━━ DATA PROVIDED

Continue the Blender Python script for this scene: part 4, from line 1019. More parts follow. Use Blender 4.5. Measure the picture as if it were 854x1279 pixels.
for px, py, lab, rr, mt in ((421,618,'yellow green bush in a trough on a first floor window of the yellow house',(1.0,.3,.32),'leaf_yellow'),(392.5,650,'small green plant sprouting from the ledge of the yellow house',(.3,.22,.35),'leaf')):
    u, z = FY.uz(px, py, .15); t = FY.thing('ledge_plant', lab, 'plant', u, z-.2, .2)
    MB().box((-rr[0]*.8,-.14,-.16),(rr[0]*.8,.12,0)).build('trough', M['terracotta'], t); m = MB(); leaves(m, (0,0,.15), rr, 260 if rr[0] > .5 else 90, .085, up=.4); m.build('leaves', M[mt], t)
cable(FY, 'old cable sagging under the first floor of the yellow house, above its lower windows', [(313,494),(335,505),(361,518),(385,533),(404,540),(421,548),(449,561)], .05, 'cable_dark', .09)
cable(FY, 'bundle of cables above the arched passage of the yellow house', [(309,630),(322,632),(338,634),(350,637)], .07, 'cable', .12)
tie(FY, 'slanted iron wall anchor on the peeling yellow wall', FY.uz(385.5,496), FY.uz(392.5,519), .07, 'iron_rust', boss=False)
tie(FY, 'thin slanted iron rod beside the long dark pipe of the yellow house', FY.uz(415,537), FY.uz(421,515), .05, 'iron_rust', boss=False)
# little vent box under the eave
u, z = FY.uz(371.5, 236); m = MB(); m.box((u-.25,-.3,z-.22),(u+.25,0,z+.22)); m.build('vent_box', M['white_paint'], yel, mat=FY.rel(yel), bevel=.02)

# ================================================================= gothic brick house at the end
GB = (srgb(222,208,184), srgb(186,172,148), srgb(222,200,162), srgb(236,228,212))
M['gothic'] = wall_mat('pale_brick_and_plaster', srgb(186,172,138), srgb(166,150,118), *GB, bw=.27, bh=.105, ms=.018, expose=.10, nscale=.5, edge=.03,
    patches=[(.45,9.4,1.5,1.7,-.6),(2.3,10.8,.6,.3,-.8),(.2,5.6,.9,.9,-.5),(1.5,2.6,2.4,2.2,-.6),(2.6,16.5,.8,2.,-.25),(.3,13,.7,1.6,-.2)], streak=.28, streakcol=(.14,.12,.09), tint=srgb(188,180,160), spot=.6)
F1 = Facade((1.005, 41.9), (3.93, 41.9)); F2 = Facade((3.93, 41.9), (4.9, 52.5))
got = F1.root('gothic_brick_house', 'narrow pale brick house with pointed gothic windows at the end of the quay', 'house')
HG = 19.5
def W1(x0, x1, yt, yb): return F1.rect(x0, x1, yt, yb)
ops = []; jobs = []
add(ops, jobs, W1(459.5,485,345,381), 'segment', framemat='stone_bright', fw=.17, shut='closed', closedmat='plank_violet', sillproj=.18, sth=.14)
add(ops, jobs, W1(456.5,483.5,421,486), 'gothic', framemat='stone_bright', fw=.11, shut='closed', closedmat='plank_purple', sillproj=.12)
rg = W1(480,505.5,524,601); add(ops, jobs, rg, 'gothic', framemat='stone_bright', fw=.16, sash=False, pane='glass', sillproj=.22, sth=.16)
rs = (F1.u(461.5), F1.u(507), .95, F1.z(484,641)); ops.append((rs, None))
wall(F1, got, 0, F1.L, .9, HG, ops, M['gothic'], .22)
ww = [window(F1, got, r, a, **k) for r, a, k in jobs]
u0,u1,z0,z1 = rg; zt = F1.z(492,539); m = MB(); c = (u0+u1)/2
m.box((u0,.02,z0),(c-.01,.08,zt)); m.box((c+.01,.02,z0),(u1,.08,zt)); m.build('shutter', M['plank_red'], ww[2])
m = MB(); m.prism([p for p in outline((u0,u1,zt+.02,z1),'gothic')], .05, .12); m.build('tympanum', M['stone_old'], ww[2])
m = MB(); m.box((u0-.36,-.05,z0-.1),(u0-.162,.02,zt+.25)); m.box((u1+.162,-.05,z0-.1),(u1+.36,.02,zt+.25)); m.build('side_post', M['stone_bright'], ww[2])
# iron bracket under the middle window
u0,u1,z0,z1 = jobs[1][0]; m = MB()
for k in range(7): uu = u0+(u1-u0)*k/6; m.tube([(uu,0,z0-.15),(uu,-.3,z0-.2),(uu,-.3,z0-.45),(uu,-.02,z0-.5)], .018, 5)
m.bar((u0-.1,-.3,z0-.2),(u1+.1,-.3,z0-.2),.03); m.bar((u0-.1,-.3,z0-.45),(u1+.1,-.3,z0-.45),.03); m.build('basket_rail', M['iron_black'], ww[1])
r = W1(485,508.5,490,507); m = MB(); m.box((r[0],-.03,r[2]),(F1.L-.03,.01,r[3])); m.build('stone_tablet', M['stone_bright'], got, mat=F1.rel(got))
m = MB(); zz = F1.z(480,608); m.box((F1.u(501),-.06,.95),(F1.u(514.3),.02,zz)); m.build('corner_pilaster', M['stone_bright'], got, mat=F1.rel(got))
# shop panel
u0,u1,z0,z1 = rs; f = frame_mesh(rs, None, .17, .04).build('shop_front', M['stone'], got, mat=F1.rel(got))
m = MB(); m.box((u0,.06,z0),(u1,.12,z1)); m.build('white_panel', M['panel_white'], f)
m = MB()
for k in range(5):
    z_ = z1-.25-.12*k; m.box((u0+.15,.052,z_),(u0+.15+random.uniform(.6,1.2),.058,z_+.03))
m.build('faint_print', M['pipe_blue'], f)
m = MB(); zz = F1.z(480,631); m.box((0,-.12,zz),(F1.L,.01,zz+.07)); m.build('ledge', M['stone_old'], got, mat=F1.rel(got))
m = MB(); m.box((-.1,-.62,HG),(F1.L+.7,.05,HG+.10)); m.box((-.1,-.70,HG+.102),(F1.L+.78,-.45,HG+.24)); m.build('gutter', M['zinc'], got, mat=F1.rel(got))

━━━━

PROBLEM DESCRIPTION. Write the listing out again, exactly as it reads.

WRITTEN REPLY.
Continue the Blender Python script for this scene: part 4, from line 1019. More parts follow. Use Blender 4.5. Measure the picture as if it were 854x1279 pixels.
for px, py, lab, rr, mt in ((421,618,'yellow green bush in a trough on a first floor window of the yellow house',(1.0,.3,.32),'leaf_yellow'),(392.5,650,'small green plant sprouting from the ledge of the yellow house',(.3,.22,.35),'leaf')):
    u, z = FY.uz(px, py, .15); t = FY.thing('ledge_plant', lab, 'plant', u, z-.2, .2)
    MB().box((-rr[0]*.8,-.14,-.16),(rr[0]*.8,.12,0)).build('trough', M['terracotta'], t); m = MB(); leaves(m, (0,0,.15), rr, 260 if rr[0] > .5 else 90, .085, up=.4); m.build('leaves', M[mt], t)
cable(FY, 'old cable sagging under the first floor of the yellow house, above its lower windows', [(313,494),(335,505),(361,518),(385,533),(404,540),(421,548),(449,561)], .05, 'cable_dark', .09)
cable(FY, 'bundle of cables above the arched passage of the yellow house', [(309,630),(322,632),(338,634),(350,637)], .07, 'cable', .12)
tie(FY, 'slanted iron wall anchor on the peeling yellow wall', FY.uz(385.5,496), FY.uz(392.5,519), .07, 'iron_rust', boss=False)
tie(FY, 'thin slanted iron rod beside the long dark pipe of the yellow house', FY.uz(415,537), FY.uz(421,515), .05, 'iron_rust', boss=False)
# little vent box under the eave
u, z = FY.uz(371.5, 236); m = MB(); m.box((u-.25,-.3,z-.22),(u+.25,0,z+.22)); m.build('vent_box', M['white_paint'], yel, mat=FY.rel(yel), bevel=.02)

# ================================================================= gothic brick house at the end
GB = (srgb(222,208,184), srgb(186,172,148), srgb(222,200,162), srgb(236,228,212))
M['gothic'] = wall_mat('pale_brick_and_plaster', srgb(186,172,138), srgb(166,150,118), *GB, bw=.27, bh=.105, ms=.018, expose=.10, nscale=.5, edge=.03,
    patches=[(.45,9.4,1.5,1.7,-.6),(2.3,10.8,.6,.3,-.8),(.2,5.6,.9,.9,-.5),(1.5,2.6,2.4,2.2,-.6),(2.6,16.5,.8,2.,-.25),(.3,13,.7,1.6,-.2)], streak=.28, streakcol=(.14,.12,.09), tint=srgb(188,180,160), spot=.6)
F1 = Facade((1.005, 41.9), (3.93, 41.9)); F2 = Facade((3.93, 41.9), (4.9, 52.5))
got = F1.root('gothic_brick_house', 'narrow pale brick house with pointed gothic windows at the end of the quay', 'house')
HG = 19.5
def W1(x0, x1, yt, yb): return F1.rect(x0, x1, yt, yb)
ops = []; jobs = []
add(ops, jobs, W1(459.5,485,345,381), 'segment', framemat='stone_bright', fw=.17, shut='closed', closedmat='plank_violet', sillproj=.18, sth=.14)
add(ops, jobs, W1(456.5,483.5,421,486), 'gothic', framemat='stone_bright', fw=.11, shut='closed', closedmat='plank_purple', sillproj=.12)
rg = W1(480,505.5,524,601); add(ops, jobs, rg, 'gothic', framemat='stone_bright', fw=.16, sash=False, pane='glass', sillproj=.22, sth=.16)
rs = (F1.u(461.5), F1.u(507), .95, F1.z(484,641)); ops.append((rs, None))
wall(F1, got, 0, F1.L, .9, HG, ops, M['gothic'], .22)
ww = [window(F1, got, r, a, **k) for r, a, k in jobs]
u0,u1,z0,z1 = rg; zt = F1.z(492,539); m = MB(); c = (u0+u1)/2
m.box((u0,.02,z0),(c-.01,.08,zt)); m.box((c+.01,.02,z0),(u1,.08,zt)); m.build('shutter', M['plank_red'], ww[2])
m = MB(); m.prism([p for p in outline((u0,u1,zt+.02,z1),'gothic')], .05, .12); m.build('tympanum', M['stone_old'], ww[2])
m = MB(); m.box((u0-.36,-.05,z0-.1),(u0-.162,.02,zt+.25)); m.box((u1+.162,-.05,z0-.1),(u1+.36,.02,zt+.25)); m.build('side_post', M['stone_bright'], ww[2])
# iron bracket under the middle window
u0,u1,z0,z1 = jobs[1][0]; m = MB()
for k in range(7): uu = u0+(u1-u0)*k/6; m.tube([(uu,0,z0-.15),(uu,-.3,z0-.2),(uu,-.3,z0-.45),(uu,-.02,z0-.5)], .018, 5)
m.bar((u0-.1,-.3,z0-.2),(u1+.1,-.3,z0-.2),.03); m.bar((u0-.1,-.3,z0-.45),(u1+.1,-.3,z0-.45),.03); m.build('basket_rail', M['iron_black'], ww[1])
r = W1(485,508.5,490,507); m = MB(); m.box((r[0],-.03,r[2]),(F1.L-.03,.01,r[3])); m.build('stone_tablet', M['stone_bright'], got, mat=F1.rel(got))
m = MB(); zz = F1.z(480,608); m.box((F1.u(501),-.06,.95),(F1.u(514.3),.02,zz)); m.build('corner_pilaster', M['stone_bright'], got, mat=F1.rel(got))
# shop panel
u0,u1,z0,z1 = rs; f = frame_mesh(rs, None, .17, .04).build('shop_front', M['stone'], got, mat=F1.rel(got))
m = MB(); m.box((u0,.06,z0),(u1,.12,z1)); m.build('white_panel', M['panel_white'], f)
m = MB()
for k in range(5):
    z_ = z1-.25-.12*k; m.box((u0+.15,.052,z_),(u0+.15+random.uniform(.6,1.2),.058,z_+.03))
m.build('faint_print', M['pipe_blue'], f)
m = MB(); zz = F1.z(480,631); m.box((0,-.12,zz),(F1.L,.01,zz+.07)); m.build('ledge', M['stone_old'], got, mat=F1.rel(got))
m = MB(); m.box((-.1,-.62,HG),(F1.L+.7,.05,HG+.10)); m.box((-.1,-.70,HG+.102),(F1.L+.78,-.45,HG+.24)); m.build('gutter', M['zinc'], got, mat=F1.rel(got))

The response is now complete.